Of the 12,187 warheads estimated to exist globally, approximately 9,745 were in active military stockpiles as of January 2026, with around 4,012 deployed on missiles and aircraft. Between 2,100 and 2,200 of those were maintained at high operational alert – ready for near-immediate use.

Russia and the US together account for roughly 83 per cent of all stockpiled warheads, though their combined share is gradually shrinking as other arsenals grow. Russia’s modernization programme faced setbacks in 2025, including another failed test launch of its Sarmat ICBM and continuing delays linked to western sanctions and the demands of the Ukraine war.
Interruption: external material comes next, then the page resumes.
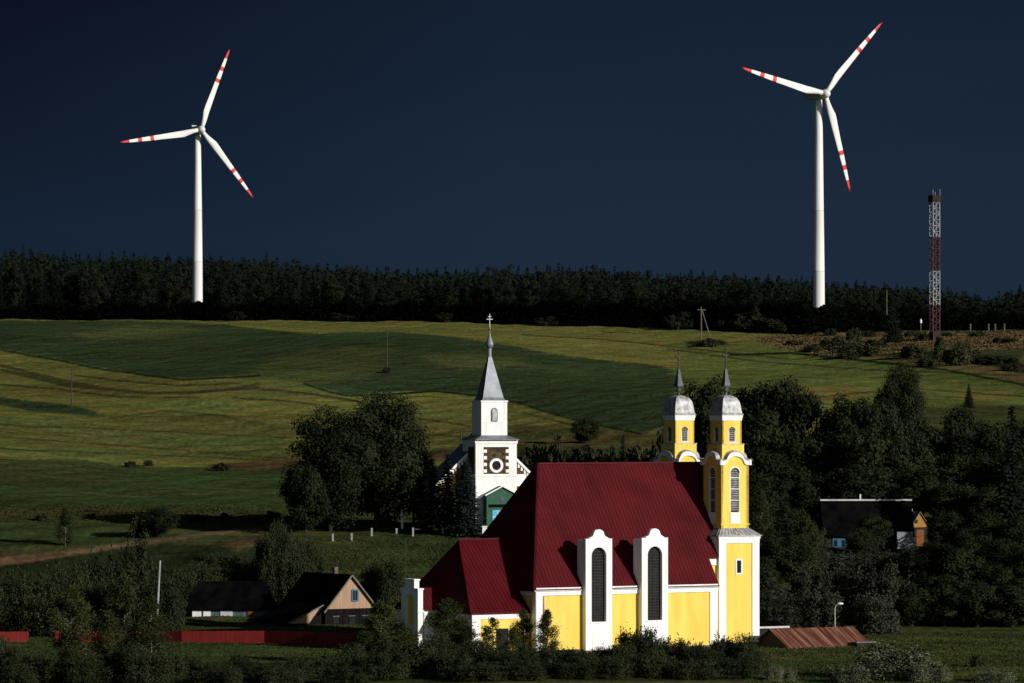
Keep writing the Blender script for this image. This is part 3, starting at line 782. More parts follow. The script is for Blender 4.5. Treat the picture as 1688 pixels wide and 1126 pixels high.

Its Burevestnik nuclear-powered cruise missile claimed a successful flight test to over 14,000 kilometres after several earlier failures, and Moscow has begun building a forward operating base for its Oreshnik intermediate-range ballistic missile in Belarus, deploying it with conventional warheads against Ukraine as recently as May 2026.

The US faces a different set of challenges: cost overruns, planning delays, and the added fiscal burden of the Trump administration’s proposed “Golden Dome” missile defence system, estimated at $1.2 trillion. American nuclear advocates are pushing for new non-strategic weapons to counter Chinese deployments, a move Sipri warns would deepen arms-race dynamics. The expiry of the New START treaty in February 2026 has removed the last bilateral constraint on US-Russian strategic forces, adding to uncertainty.

North Korea continues to accelerate its nuclear programme with stated ambitions to expand its arsenal “exponentially”. Sipri estimates Pyongyang has assembled around 60 warheads and holds enough fissile material for at least 30 more. In 2025 it unveiled the solid-fuelled Hwasong-20 ICBM alongside several manoeuvrable medium-range systems designed to defeat missile defences. Israel, which does not acknowledge its arsenal, is assessed to be modernizing its capabilities, with intensified construction activity at the Negev Nuclear Research Center near Dimona observed through 2025.

Sipri’s overarching assessment is bleak but unambiguous: the global non-proliferation regime is weakening, the 2026 Non-Proliferation Treaty Review Conference ended without an outcome document for the third successive time, and the drift toward nuclear opacity and strategic ambiguity among nuclear-armed states is accelerating. For India, navigating this environment – with a nuclear-armed adversary to the west that fought it last year, and a rapidly arming peer competitor to the north – will define the parameters of its security calculus for years to come.